**SOURCE DATA:**
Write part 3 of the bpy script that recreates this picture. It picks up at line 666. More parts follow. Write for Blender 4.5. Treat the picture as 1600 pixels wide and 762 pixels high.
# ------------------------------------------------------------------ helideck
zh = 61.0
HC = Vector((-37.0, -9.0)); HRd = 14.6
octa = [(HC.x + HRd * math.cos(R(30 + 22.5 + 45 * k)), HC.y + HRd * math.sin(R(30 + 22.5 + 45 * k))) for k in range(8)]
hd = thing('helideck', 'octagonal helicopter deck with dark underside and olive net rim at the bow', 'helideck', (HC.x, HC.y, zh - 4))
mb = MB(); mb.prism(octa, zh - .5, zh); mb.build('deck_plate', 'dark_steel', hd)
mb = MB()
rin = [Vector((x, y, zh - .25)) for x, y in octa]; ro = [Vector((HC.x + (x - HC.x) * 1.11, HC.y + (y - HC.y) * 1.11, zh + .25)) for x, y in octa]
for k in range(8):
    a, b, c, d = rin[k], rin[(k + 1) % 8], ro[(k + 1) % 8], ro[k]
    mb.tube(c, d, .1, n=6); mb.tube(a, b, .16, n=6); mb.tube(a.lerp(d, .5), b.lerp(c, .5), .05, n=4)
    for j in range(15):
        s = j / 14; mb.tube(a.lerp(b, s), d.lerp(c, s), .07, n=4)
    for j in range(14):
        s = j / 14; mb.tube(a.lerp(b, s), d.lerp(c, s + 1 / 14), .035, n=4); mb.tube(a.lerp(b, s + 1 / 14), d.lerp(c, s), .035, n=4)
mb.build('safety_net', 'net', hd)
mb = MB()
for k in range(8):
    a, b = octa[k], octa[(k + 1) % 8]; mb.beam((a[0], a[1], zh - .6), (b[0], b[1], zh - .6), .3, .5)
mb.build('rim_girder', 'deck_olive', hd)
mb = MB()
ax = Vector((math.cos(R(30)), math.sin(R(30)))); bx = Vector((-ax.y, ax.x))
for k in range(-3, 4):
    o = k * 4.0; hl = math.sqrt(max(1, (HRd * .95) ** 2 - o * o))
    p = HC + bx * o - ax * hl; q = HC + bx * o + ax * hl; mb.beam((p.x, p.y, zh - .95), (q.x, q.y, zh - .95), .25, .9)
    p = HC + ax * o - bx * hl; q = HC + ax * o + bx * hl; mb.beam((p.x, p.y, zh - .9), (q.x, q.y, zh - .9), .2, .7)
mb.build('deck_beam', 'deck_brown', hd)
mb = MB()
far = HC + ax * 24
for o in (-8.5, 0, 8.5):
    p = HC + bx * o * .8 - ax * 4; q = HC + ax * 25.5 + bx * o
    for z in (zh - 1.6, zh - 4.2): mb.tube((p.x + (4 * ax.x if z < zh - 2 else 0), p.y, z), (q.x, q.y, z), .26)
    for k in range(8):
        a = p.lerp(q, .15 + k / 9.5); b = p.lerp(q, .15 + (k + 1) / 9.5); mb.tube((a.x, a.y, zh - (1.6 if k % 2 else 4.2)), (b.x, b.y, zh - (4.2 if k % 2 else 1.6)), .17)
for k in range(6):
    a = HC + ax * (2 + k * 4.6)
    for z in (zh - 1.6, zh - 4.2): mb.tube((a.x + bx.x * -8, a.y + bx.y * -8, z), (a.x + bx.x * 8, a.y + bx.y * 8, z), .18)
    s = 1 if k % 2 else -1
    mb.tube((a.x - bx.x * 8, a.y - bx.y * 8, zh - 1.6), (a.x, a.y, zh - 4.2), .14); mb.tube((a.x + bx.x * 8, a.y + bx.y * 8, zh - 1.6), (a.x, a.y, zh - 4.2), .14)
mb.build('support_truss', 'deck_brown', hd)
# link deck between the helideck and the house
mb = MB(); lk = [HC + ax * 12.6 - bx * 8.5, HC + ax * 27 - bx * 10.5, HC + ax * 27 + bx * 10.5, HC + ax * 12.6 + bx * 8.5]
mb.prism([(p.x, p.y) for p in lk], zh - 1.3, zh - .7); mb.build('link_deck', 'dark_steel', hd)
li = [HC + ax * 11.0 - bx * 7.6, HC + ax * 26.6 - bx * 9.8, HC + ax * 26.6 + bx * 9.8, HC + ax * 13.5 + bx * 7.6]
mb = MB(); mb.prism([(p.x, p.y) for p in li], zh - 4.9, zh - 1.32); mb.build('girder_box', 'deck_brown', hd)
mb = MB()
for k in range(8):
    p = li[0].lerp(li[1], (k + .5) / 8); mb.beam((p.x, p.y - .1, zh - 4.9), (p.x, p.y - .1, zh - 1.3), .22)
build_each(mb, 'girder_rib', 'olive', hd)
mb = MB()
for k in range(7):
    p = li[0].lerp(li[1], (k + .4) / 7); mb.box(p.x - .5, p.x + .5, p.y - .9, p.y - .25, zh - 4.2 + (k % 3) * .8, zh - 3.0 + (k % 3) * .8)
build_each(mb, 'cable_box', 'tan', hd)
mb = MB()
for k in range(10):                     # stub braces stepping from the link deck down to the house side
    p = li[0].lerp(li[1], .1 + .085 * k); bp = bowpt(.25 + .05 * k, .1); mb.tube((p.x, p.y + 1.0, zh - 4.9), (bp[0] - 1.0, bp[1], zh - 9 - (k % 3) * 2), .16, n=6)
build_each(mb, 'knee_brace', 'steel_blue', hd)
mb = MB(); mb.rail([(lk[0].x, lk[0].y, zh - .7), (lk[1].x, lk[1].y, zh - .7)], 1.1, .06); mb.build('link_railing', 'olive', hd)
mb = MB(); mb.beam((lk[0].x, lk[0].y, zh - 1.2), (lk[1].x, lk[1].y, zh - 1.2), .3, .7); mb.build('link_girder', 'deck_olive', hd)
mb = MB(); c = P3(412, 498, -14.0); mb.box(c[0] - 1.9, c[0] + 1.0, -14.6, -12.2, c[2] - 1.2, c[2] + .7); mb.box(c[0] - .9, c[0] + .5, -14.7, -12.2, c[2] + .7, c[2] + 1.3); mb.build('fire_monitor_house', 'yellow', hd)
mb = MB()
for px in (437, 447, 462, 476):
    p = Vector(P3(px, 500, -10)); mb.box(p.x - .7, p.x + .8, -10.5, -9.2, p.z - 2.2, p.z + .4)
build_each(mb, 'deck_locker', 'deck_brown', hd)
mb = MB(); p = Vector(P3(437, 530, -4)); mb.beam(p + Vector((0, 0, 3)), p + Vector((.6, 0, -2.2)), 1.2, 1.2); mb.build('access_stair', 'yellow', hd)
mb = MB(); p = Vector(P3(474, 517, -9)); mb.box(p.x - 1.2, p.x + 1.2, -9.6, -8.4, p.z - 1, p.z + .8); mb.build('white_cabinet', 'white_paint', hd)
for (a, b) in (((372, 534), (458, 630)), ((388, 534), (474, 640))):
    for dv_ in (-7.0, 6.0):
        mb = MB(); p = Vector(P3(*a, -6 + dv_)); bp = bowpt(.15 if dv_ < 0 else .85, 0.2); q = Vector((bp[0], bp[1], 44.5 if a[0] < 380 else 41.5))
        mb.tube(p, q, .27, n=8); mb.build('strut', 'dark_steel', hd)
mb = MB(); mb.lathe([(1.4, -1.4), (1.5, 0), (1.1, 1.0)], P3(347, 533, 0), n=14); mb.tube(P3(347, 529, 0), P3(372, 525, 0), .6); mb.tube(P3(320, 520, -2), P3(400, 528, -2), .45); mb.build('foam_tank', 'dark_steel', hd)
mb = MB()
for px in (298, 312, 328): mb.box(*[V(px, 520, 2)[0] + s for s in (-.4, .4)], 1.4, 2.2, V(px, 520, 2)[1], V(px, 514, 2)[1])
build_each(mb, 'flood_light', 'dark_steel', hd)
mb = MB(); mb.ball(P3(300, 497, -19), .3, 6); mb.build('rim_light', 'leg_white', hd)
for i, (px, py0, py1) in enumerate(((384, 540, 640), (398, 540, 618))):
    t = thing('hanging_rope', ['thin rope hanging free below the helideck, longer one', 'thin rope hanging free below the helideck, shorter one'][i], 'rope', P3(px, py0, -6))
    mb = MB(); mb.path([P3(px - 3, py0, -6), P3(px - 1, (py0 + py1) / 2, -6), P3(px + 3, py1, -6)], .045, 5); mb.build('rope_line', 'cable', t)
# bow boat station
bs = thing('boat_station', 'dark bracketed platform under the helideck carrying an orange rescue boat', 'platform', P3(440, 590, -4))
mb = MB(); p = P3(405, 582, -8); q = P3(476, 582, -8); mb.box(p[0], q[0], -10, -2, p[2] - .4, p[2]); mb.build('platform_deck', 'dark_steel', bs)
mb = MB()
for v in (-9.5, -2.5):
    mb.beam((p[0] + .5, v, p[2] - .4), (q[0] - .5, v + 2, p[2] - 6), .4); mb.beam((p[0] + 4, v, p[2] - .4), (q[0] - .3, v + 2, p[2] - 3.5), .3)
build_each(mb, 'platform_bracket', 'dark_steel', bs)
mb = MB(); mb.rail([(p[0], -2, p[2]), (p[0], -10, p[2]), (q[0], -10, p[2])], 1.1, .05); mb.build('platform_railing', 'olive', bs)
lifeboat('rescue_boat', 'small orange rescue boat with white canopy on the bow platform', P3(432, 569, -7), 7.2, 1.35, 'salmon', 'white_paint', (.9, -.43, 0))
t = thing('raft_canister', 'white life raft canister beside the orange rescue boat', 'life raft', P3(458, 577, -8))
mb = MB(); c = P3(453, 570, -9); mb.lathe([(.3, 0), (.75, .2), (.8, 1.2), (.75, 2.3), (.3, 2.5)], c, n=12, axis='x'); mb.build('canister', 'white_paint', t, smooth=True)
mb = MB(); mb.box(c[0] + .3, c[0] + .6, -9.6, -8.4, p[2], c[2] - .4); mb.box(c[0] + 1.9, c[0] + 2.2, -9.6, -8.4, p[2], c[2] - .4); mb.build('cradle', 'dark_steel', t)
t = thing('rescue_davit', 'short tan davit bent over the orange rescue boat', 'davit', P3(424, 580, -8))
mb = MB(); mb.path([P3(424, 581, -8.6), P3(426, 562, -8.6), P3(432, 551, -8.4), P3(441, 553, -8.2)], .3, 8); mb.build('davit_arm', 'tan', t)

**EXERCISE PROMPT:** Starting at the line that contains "mb.build('support_truss', 'deck_brown', hd)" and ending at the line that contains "li = [HC + ax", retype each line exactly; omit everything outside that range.

**RESULT FOR THIS TASK:**
mb.build('support_truss', 'deck_brown', hd)
# link deck between the helideck and the house
mb = MB(); lk = [HC + ax * 12.6 - bx * 8.5, HC + ax * 27 - bx * 10.5, HC + ax * 27 + bx * 10.5, HC + ax * 12.6 + bx * 8.5]
mb.prism([(p.x, p.y) for p in lk], zh - 1.3, zh - .7); mb.build('link_deck', 'dark_steel', hd)
li = [HC + ax * 11.0 - bx * 7.6, HC + ax * 26.6 - bx * 9.8, HC + ax * 26.6 + bx * 9.8, HC + ax * 13.5 + bx * 7.6]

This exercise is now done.